INPUT MATERIAL >>
————
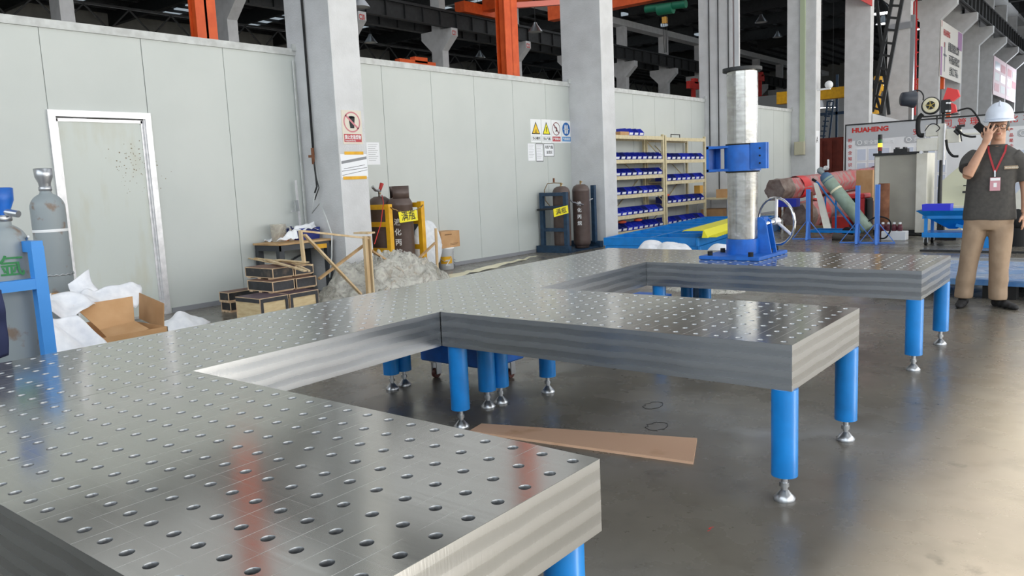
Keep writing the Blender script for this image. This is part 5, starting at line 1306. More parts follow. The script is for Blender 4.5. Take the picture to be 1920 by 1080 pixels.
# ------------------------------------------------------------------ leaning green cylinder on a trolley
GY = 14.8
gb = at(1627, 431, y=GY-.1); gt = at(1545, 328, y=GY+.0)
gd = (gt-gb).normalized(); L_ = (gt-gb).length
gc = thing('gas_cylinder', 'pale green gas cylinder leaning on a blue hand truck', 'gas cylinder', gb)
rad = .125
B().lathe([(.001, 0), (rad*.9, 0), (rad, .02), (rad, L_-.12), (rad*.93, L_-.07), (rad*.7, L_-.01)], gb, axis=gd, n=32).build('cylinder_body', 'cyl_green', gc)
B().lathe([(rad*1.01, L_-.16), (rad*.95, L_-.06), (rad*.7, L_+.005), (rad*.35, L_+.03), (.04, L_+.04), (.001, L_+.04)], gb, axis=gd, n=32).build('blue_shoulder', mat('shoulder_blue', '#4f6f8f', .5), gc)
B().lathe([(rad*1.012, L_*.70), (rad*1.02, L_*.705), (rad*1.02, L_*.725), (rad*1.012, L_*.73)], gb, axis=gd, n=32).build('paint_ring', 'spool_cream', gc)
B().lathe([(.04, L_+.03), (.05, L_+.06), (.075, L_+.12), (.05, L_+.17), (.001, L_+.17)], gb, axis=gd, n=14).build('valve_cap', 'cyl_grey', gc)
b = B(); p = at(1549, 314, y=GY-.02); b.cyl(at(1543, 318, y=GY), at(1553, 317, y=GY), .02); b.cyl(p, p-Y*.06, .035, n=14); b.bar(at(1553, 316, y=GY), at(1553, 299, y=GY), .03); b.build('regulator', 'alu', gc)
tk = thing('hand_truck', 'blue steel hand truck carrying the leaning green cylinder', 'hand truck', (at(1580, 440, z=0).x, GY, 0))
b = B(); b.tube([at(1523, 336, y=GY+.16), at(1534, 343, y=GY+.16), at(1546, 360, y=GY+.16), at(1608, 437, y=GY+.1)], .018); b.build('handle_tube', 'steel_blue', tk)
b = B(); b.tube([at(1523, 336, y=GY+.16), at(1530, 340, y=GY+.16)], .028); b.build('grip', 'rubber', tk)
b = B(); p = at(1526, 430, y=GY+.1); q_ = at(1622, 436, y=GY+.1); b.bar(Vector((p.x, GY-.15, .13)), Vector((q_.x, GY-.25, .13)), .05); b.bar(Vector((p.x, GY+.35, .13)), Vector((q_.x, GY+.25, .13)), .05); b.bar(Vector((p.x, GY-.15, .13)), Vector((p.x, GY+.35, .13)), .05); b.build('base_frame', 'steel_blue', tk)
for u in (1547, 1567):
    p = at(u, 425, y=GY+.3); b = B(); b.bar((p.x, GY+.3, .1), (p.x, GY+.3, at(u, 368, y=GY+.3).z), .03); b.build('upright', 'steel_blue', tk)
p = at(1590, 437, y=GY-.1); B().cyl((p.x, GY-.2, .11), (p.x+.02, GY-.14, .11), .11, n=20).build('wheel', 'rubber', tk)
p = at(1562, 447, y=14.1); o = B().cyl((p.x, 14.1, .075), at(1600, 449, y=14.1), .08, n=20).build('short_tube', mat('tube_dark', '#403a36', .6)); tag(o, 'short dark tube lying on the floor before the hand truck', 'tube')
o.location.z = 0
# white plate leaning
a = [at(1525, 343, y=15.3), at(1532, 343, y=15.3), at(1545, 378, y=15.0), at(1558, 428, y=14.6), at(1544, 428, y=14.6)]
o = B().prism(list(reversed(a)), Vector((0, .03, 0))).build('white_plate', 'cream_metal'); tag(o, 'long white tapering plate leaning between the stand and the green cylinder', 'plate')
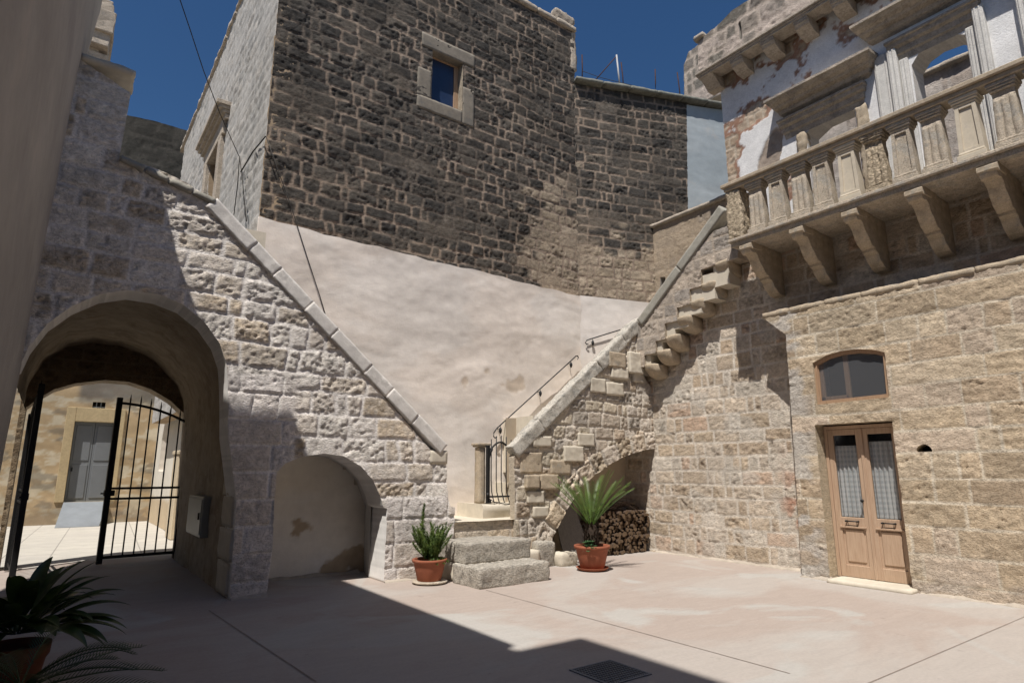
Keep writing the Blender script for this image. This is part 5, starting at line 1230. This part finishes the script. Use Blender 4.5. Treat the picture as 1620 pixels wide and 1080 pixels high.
————
YOUR OBJECTIVE >> Reproduce each entry verbatim, excluding any embedded images.

ANSWER IN FULL >>
Keep writing the Blender script for this image. This is part 5, starting at line 1306. More parts follow. The script is for Blender 4.5. Take the picture to be 1920 by 1080 pixels.
# ------------------------------------------------------------------ leaning green cylinder on a trolley
GY = 14.8
gb = at(1627, 431, y=GY-.1); gt = at(1545, 328, y=GY+.0)
gd = (gt-gb).normalized(); L_ = (gt-gb).length
gc = thing('gas_cylinder', 'pale green gas cylinder leaning on a blue hand truck', 'gas cylinder', gb)
rad = .125
B().lathe([(.001, 0), (rad*.9, 0), (rad, .02), (rad, L_-.12), (rad*.93, L_-.07), (rad*.7, L_-.01)], gb, axis=gd, n=32).build('cylinder_body', 'cyl_green', gc)
B().lathe([(rad*1.01, L_-.16), (rad*.95, L_-.06), (rad*.7, L_+.005), (rad*.35, L_+.03), (.04, L_+.04), (.001, L_+.04)], gb, axis=gd, n=32).build('blue_shoulder', mat('shoulder_blue', '#4f6f8f', .5), gc)
B().lathe([(rad*1.012, L_*.70), (rad*1.02, L_*.705), (rad*1.02, L_*.725), (rad*1.012, L_*.73)], gb, axis=gd, n=32).build('paint_ring', 'spool_cream', gc)
B().lathe([(.04, L_+.03), (.05, L_+.06), (.075, L_+.12), (.05, L_+.17), (.001, L_+.17)], gb, axis=gd, n=14).build('valve_cap', 'cyl_grey', gc)
b = B(); p = at(1549, 314, y=GY-.02); b.cyl(at(1543, 318, y=GY), at(1553, 317, y=GY), .02); b.cyl(p, p-Y*.06, .035, n=14); b.bar(at(1553, 316, y=GY), at(1553, 299, y=GY), .03); b.build('regulator', 'alu', gc)
tk = thing('hand_truck', 'blue steel hand truck carrying the leaning green cylinder', 'hand truck', (at(1580, 440, z=0).x, GY, 0))
b = B(); b.tube([at(1523, 336, y=GY+.16), at(1534, 343, y=GY+.16), at(1546, 360, y=GY+.16), at(1608, 437, y=GY+.1)], .018); b.build('handle_tube', 'steel_blue', tk)
b = B(); b.tube([at(1523, 336, y=GY+.16), at(1530, 340, y=GY+.16)], .028); b.build('grip', 'rubber', tk)
b = B(); p = at(1526, 430, y=GY+.1); q_ = at(1622, 436, y=GY+.1); b.bar(Vector((p.x, GY-.15, .13)), Vector((q_.x, GY-.25, .13)), .05); b.bar(Vector((p.x, GY+.35, .13)), Vector((q_.x, GY+.25, .13)), .05); b.bar(Vector((p.x, GY-.15, .13)), Vector((p.x, GY+.35, .13)), .05); b.build('base_frame', 'steel_blue', tk)
for u in (1547, 1567):
    p = at(u, 425, y=GY+.3); b = B(); b.bar((p.x, GY+.3, .1), (p.x, GY+.3, at(u, 368, y=GY+.3).z), .03); b.build('upright', 'steel_blue', tk)
p = at(1590, 437, y=GY-.1); B().cyl((p.x, GY-.2, .11), (p.x+.02, GY-.14, .11), .11, n=20).build('wheel', 'rubber', tk)
p = at(1562, 447, y=14.1); o = B().cyl((p.x, 14.1, .075), at(1600, 449, y=14.1), .08, n=20).build('short_tube', mat('tube_dark', '#403a36', .6)); tag(o, 'short dark tube lying on the floor before the hand truck', 'tube')
o.location.z = 0
# white plate leaning
a = [at(1525, 343, y=15.3), at(1532, 343, y=15.3), at(1545, 378, y=15.0), at(1558, 428, y=14.6), at(1544, 428, y=14.6)]
o = B().prism(list(reversed(a)), Vector((0, .03, 0))).build('white_plate', 'cream_metal'); tag(o, 'long white tapering plate leaning between the stand and the green cylinder', 'plate')
Keep writing the Blender script for this image. This is part 5, starting at line 1230. This part finishes the script. Use Blender 4.5. Treat the picture as 1620 pixels wide and 1080 pixels high.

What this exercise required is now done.